Winter Warmer - Scrumptious Celeriac Soup

Celeriac Soup

Celeriac Soup

Serves 4-6


  • Knob of butter (optional)

  • Glug of olive oil

  • 2 tsp mustard seeds

  • 1 onion, peeled and chopped

  • 1 leek, washed and chopped

  • 1 celeriac, peeled and chopped

  • 1 small (or ½ large) swede, peeled and chopped

  • 2 garlic cloves, peeled and sliced

  • I bay leaf

  • 1 litre chicken or vegetable stock

  • Chopped parsley and chopped walnuts to serve


  1. Heat the butter (if using) and olive oil in a large pan, add the mustard seeds, stir and let heat for a couple of minutes.

  2. Add all the chopped vegetables and reduce the heat, let them sweat with the lid on for 10 mins, stirring occasionally to check they are not sticking to the pan.

  3. Add the bay leaf and stock, bring to the boil and let simmer for 20 mins. Season well

  4. Remove the bay leaf and blend with a hand blender or liquidizer.

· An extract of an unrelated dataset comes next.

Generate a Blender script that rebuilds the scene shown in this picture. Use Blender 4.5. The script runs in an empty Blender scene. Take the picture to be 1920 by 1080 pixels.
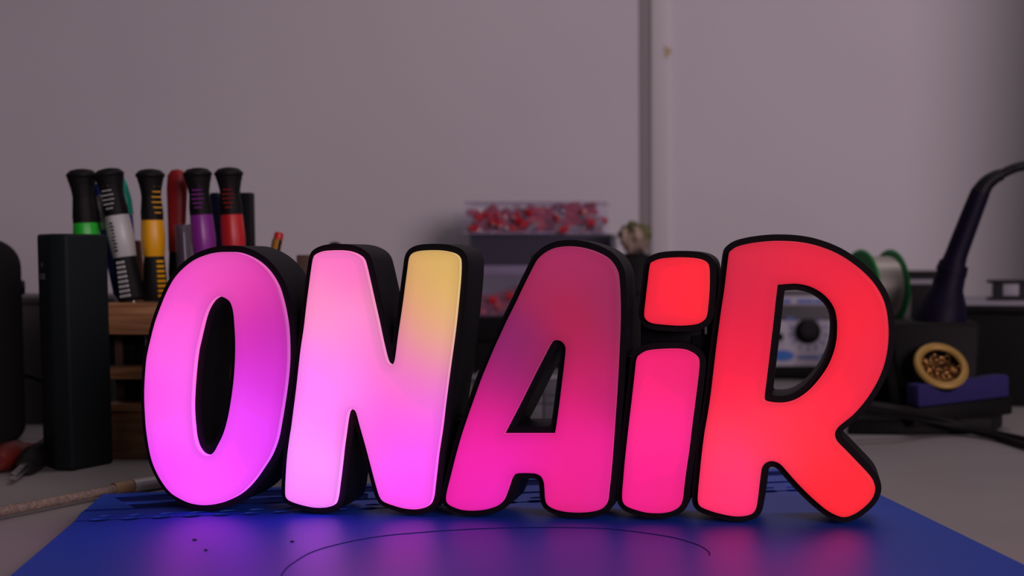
import bpy, bmesh, math, random
import numpy as np
from mathutils import Vector, Matrix
from mathutils.geometry import delaunay_2d_cdt

random.seed(7)
SC = bpy.context.scene
COL = SC.collection
PI = math.pi

# ------------------------------------------------------------------ camera, light, exposure
F = 2440.0                      # focal length in pixels of the 1920 px wide frame
PX, PY = 1290.0, 622.0          # optical axis (the photograph is an off-centre crop)
PITCH = math.atan((PY - 475.0) / F)
CAMZ = 0.144
MAT_TOP = 0.004

cam_data = bpy.data.cameras.new('camera')
cam = bpy.data.objects.new('camera', cam_data)
COL.objects.link(cam)
cam.location = (0, 0, CAMZ)
cam.rotation_euler = (PI / 2 - PITCH, 0, 0)
cam_data.sensor_width = 36
cam_data.lens = F / 1920 * 36
cam_data.shift_x = -(PX - 960) / 1920
cam_data.shift_y = (PY - 540) / 1920
cam_data.clip_start = 0.01
cam_data.dof.use_dof = True
cam_data.dof.focus_distance = 0.685
cam_data.dof.aperture_fstop = 8.2
SC.camera = cam

world = bpy.data.worlds.new('world')
SC.world = world
world.use_nodes = True
world.node_tree.nodes['Background'].inputs[0].default_value = (0.80, 0.72, 0.80, 1)
world.node_tree.nodes['Background'].inputs[1].default_value = 0.030

SC.view_settings.view_transform = 'Standard'
SC.view_settings.look = 'None'
SC.view_settings.gamma = 1.0
SC.view_settings.use_curve_mapping = False
SC.view_settings.exposure = 0.0


def area_light(name, loc, target, size, power, color):
    d = bpy.data.lights.new(name, 'AREA')
    d.shape = 'DISK'
    d.size = size
    d.energy = power
    d.color = color
    o = bpy.data.objects.new(name, d)
    COL.objects.link(o)
    o.location = loc
    o.rotation_euler = (Vector(target) - Vector(loc)).to_track_quat('-Z', 'Y').to_euler()
    return o


area_light('room_lamp', (1.6, -1.7, 0.80), (0.0, 1.60, 0.25), 1.3, 43.0, (1.0, 0.765, 0.87))
area_light('ceiling_lamp', (0.35, 1.05, 1.75), (0.0, 0.95, 0.0), 0.7, 5.0, (1.0, 0.85, 0.92))


# ------------------------------------------------------------------ measuring helpers
def ray(x, y):
    d = Vector(((x - PX) / F, 1.0, -(y - PY) / F))
    c, s = math.cos(PITCH), math.sin(PITCH)
    return Vector((d.x, d.y * c + d.z * s, -d.y * s + d.z * c))


def at(x, y, Y):
    """world point that lies Y metres away on the line through a measured point"""
    r = ray(x, y)
    return Vector((0, 0, CAMZ)) + r * (Y / r.y)


def on(x, y, z=0.0):
    """world point on a horizontal level"""
    r = ray(x, y)
    return Vector((0, 0, CAMZ)) + r * ((z - CAMZ) / r.z)


# ------------------------------------------------------------------ materials
def srgb(r, g, b):
    def f(c):
        c /= 255.0
        return c / 12.92 if c <= 0.04045 else ((c + 0.055) / 1.055) ** 2.4
    return (f(r), f(g), f(b))


MATS = {}


def material(name, color, rough=0.5, metal=0.0, spec=0.5, noise=0.0, nscale=40.0, bump=0.0, bscale=200.0,
             alpha=1.0, trans=0.0, ior=1.45, coat=0.0):
    if name in MATS:
        return MATS[name]
    m = bpy.data.materials.new(name)
    m.use_nodes = True
    nt = m.node_tree
    b = nt.nodes['Principled BSDF']
    b.inputs['Base Color'].default_value = (*color, 1)
    b.inputs['Roughness'].default_value = rough
    b.inputs['Metallic'].default_value = metal
    b.inputs['Specular IOR Level'].default_value = spec
    b.inputs['Alpha'].default_value = alpha
    b.inputs['Transmission Weight'].default_value = trans
    b.inputs['IOR'].default_value = ior
    b.inputs['Coat Weight'].default_value = coat
    tc = nt.nodes.new('ShaderNodeTexCoord')
    if noise > 0:
        n = nt.nodes.new('ShaderNodeTexNoise')
        n.inputs['Scale'].default_value = nscale
        n.inputs['Detail'].default_value = 4
        nt.links.new(tc.outputs['Object'], n.inputs['Vector'])
        r = nt.nodes.new('ShaderNodeValToRGB')
        r.color_ramp.elements[0].position = 0.3
        r.color_ramp.elements[1].position = 0.7
        r.color_ramp.elements[0].color = (*[c * (1 - noise) for c in color], 1)
        r.color_ramp.elements[1].color = (*[min(1, c * (1 + noise)) for c in color], 1)
        nt.links.new(n.outputs['Fac'], r.inputs['Fac'])
        nt.links.new(r.outputs['Color'], b.inputs['Base Color'])
    if bump > 0:
        n = nt.nodes.new('ShaderNodeTexNoise')
        n.inputs['Scale'].default_value = bscale
        nt.links.new(tc.outputs['Object'], n.inputs['Vector'])
        bp = nt.nodes.new('ShaderNodeBump')
        bp.inputs['Strength'].default_value = bump
        bp.inputs['Distance'].default_value = 0.001
        nt.links.new(n.outputs['Fac'], bp.inputs['Height'])
        nt.links.new(bp.outputs['Normal'], b.inputs['Normal'])
    MATS[name] = m
    return m


def wood_material():
    m = material('oiled wood', (0.28, 0.13, 0.055), 0.5)
    nt = m.node_tree
    b = nt.nodes['Principled BSDF']
    tc = nt.nodes.new('ShaderNodeTexCoord')
    mp = nt.nodes.new('ShaderNodeMapping')
    mp.inputs['Scale'].default_value = (4, 4, 60)
    w = nt.nodes.new('ShaderNodeTexNoise')
    w.inputs['Scale'].default_value = 4
    w.inputs['Detail'].default_value = 5
    w.inputs['Distortion'].default_value = 0.4
    r = nt.nodes.new('ShaderNodeValToRGB')
    r.color_ramp.elements[0].position = 0.35
    r.color_ramp.elements[1].position = 0.65
    r.color_ramp.elements[0].color = (0.34, 0.155, 0.065, 1)
    r.color_ramp.elements[1].color = (0.62, 0.33, 0.15, 1)
    nt.links.new(tc.outputs['Object'], mp.inputs['Vector'])
    nt.links.new(mp.outputs['Vector'], w.inputs['Vector'])
    nt.links.new(w.outputs['Fac'], r.inputs['Fac'])
    nt.links.new(r.outputs['Color'], b.inputs['Base Color'])
    return m


def wall_material():
    m = material('painted wall', (0.62, 0.60, 0.62), 0.85)
    nt = m.node_tree
    b = nt.nodes['Principled BSDF']
    tc = nt.nodes.new('ShaderNodeTexCoord')
    n = nt.nodes.new('ShaderNodeTexNoise')
    n.inputs['Scale'].default_value = 3.0
    n.inputs['Detail'].default_value = 3
    nt.links.new(tc.outputs['Object'], n.inputs['Vector'])
    r = nt.nodes.new('ShaderNodeValToRGB')
    r.color_ramp.elements[0].position = 0.3
    r.color_ramp.elements[1].position = 0.7
    r.color_ramp.elements[0].color = (0.60, 0.58, 0.60, 1)
    r.color_ramp.elements[1].color = (0.64, 0.62, 0.64, 1)
    nt.links.new(n.outputs['Fac'], r.inputs['Fac'])
    nt.links.new(r.outputs['Color'], b.inputs['Base Color'])
    return m


M = {}
M['wall'] = wall_material()
M['wood'] = wood_material()
M['casing'] = material('black printed plastic', (0.004, 0.004, 0.0055), 0.55, spec=0.15, bump=0.15, bscale=900)
M['black'] = material('black plastic', (0.006, 0.006, 0.007), 0.5, spec=0.2)
M['rubber'] = material('black rubber', (0.007, 0.007, 0.007), 0.6, spec=0.22, bump=0.2, bscale=700)
M['dark_case'] = material('dark case plastic', (0.006, 0.006, 0.0065), 0.6, spec=0.15)
M['box_black'] = material('satin green-black shell', (0.009, 0.014, 0.015), 0.65, spec=0.2)
M['mark_grey'] = material('faint grey print', (0.09, 0.09, 0.08), 0.6)
M['speaker'] = material('dark speaker cloth', (0.010, 0.010, 0.010), 0.8, spec=0.15, noise=0.25, nscale=900)
M['grey_panel'] = material('dark grey painted board', (0.13, 0.125, 0.13), 0.8, spec=0.2, noise=0.05, nscale=20)
M['table'] = material('pale laminate', (0.30, 0.28, 0.27), 0.45, spec=0.4, noise=0.05, nscale=12)
M['trim_dark'] = material('grey trim', (0.29, 0.27, 0.27), 0.8)
M['trim_light'] = material('light trim', (0.64, 0.63, 0.64), 0.8)
M['mat'] = material('blue silicone', (0.012, 0.068, 0.50), 0.43, spec=0.42, bump=0.08, bscale=1200)
M['mat_shade_line'] = material('blue silicone shade and lines', (0.004, 0.012, 0.12), 0.8, spec=0.1)  # darker blue carries the shade of the recesses; also colours the raised lines
M['crumb'] = material('dark crumb', (0.02, 0.015, 0.015), 0.7)
M['green'] = material('bright green plastic', (0.02, 0.55, 0.03), 0.4)
M['white'] = material('milky white plastic', (0.52, 0.55, 0.52), 0.35)
M['yellow'] = material('yellow plastic', (0.85, 0.42, 0.005), 0.4)
M['purple'] = material('purple plastic', (0.26, 0.03, 0.30), 0.35)
M['red'] = material('red plastic', (0.55, 0.018, 0.022), 0.4)
M['dark_red'] = material('dark red grip', (0.28, 0.012, 0.014), 0.45)
M['teal'] = material('teal plastic', (0.0, 0.34, 0.22), 0.4)
M['navy'] = material('navy plastic', (0.022, 0.022, 0.085), 0.45)
M['iron_navy'] = material('iron handle navy', (0.006, 0.004, 0.017), 0.55, spec=0.15)
M['blue_pen'] = material('blue pen plastic', (0.03, 0.06, 0.26), 0.35)
M['steel'] = material('brushed steel', (0.55, 0.54, 0.53), 0.32, metal=1.0)
M['brass'] = material('brass', (0.40, 0.21, 0.07), 0.4, metal=1.0)
M['brass_ring'] = material('gold ring', (0.36, 0.22, 0.05), 0.5, metal=0.3)
M['clear'] = material('clear plastic', (0.55, 0.46, 0.72), 0.2, alpha=0.10, spec=0.3)
M['clear_edge'] = material('clear plastic edge', (0.50, 0.40, 0.58), 0.3, alpha=0.45)
M['tube_clear'] = material('smoky clear tube', (0.10, 0.085, 0.12), 0.2, alpha=0.45)
M['lid'] = material('lavender lid', (0.26, 0.22, 0.34), 0.35)
M['terminal_red'] = material('terminal sleeve red', (0.42, 0.008, 0.02), 0.4)
M['terminal_metal'] = material('terminal tin', (0.75, 0.74, 0.72), 0.25, metal=0.85)
M['dark_blue_box'] = material('smoky navy plastic', (0.045, 0.042, 0.070), 0.4)
M['cloth_beige'] = material('beige cloth', (0.34, 0.26, 0.20), 0.9, noise=0.3, nscale=60)
M['cloth_olive'] = material('olive cloth', (0.12, 0.12, 0.05), 0.9, noise=0.3, nscale=60)
M['spool_green'] = material('spool green', (0.01, 0.30, 0.07), 0.4)
M['solder'] = material('solder wire', (0.42, 0.40, 0.35), 0.4, metal=0.5)
M['station_grey'] = material('station grey', (0.085, 0.085, 0.09), 0.5)
M['station_white'] = material('station front label', (0.50, 0.47, 0.55), 0.4)
M['station_blue'] = material('label blue print', (0.10, 0.17, 0.46), 0.5)
M['station_badge'] = material('badge blue', (0.02, 0.16, 0.55), 0.4)
M['sponge'] = material('blue sponge', (0.018, 0.014, 0.10), 0.9, noise=0.15, nscale=300, bump=0.4, bscale=500)
M['label'] = material('grey label', (0.30, 0.29, 0.33), 0.6)
M['pencil_yellow'] = material('pencil yellow paint', (0.42, 0.20, 0.02), 0.4)
M['brown'] = material('dark brown wood', (0.085, 0.050, 0.035), 0.7)
M['orange_wood'] = material('orange wooden stick', (0.26, 0.11, 0.045), 0.6)
M['braid'] = material('tan braided sleeve', (0.20, 0.15, 0.115), 0.8, noise=0.35, nscale=500, bump=0.5, bscale=900)
M['sleeve'] = material('tan heat shrink sleeve', (0.26, 0.165, 0.085), 0.6, noise=0.1, nscale=200)
M['plug'] = material('off-white plug shell', (0.42, 0.38, 0.40), 0.4)
M['clip_red'] = material('red clip boot', (0.13, 0.012, 0.008), 0.5)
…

  5. Serve with a sprinkling of chopped parsley and walnuts for added texture and nutrients.

Can be frozen


Other ideas for celeriac

Celeriac has a gorgeous earthy, nutty taste with slight aniseed undernotes. It goes really well with salmon and other oily fish, game, lamb and pork. Herbs and spices that enhance its flavour include garlic, mustard, parsley, thyme and bay.

Pureed (simmer, over a low heat, a peeled and chopped celeriac in plenty of milk (cow, goat or almond all work well) for 30 mins. Blend with enough of the milk to make a thick puree and season. You can add a knob of butter at the end if you like for added unction)

Raw in a winter coleslaw with carrot, red cabbage and apple. (grate or julienne the vegetables and thinly slice the apples, combine and dress with a mixture of natural yoghurt 5:2 mayonnaise and a good dollop of grainy mustard. Lovely with toasted seeds tossed through). Or try raw grated celeriac with a generous squeeze of lemon and some capers

Mashed with other root veg

Roasted with garlic and thyme or mustard seeds

Added to a casserole or stew

Celeriac facts

Celeriac is also known as celery root, knob celery and turnip-root. It is a type of celery and originates from Italy. Choose a celeriac that is firm and feels heavy as the centre can become fluffy. To peel it use a sharp knife as a vegetable peeler may not do the trick.

Celeriac is a good source of dietary fibre, vitamins B6, B5 and C, Magnesium, Potassium and Manganese, and a very good source of Vitamin K and Phosphorus.